Parmi les propositions retirées :
– le poisson-cardinal de Banggaï : la proposition d’inscription à l’Annexe II a été retirée. L’Union européenne a capitulé devant l’Indonésie qui s’est de nouveau engagée à prendre des mesures de conservation, une promesse faite qui date de 2007.
Plusieurs succès de conservation ont également été reconnus, notamment pour le zèbre de montagne du Cap, plusieurs espèces de crocodiles et le bison des bois, tous déclassés de l’Annexe I en Annexe II.

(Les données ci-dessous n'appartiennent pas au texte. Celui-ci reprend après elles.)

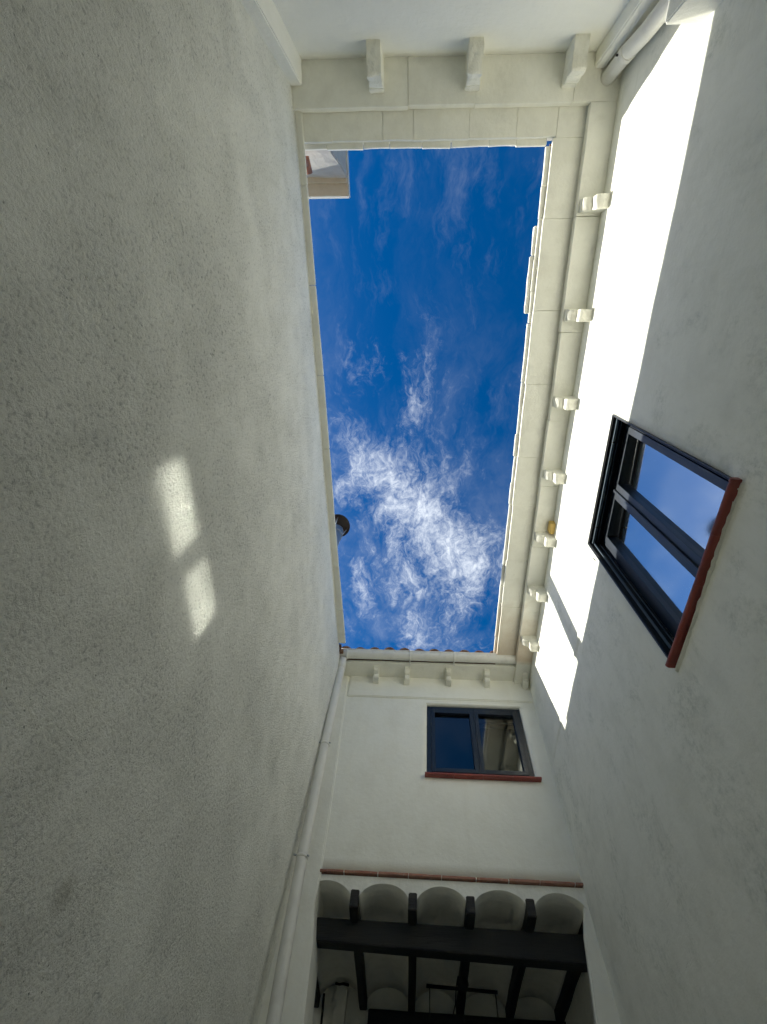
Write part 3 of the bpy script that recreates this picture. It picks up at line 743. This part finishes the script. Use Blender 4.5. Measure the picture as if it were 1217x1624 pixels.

Les modifications apportées aux Annexes, les résolutions et les décisions entrent en vigueur 90 jours après la CoP. La Cites est une convention contraignante. Toutes les décisions prises doivent être transcrites dans les lois nationales et respectées, sous peine de sanctions portant sur le commerce des espèces. Chaque année, les fonds engagés par la Cites pour protéger la faune et la flore à l’échelle internationale sont estimés à 18 milliards d’euros.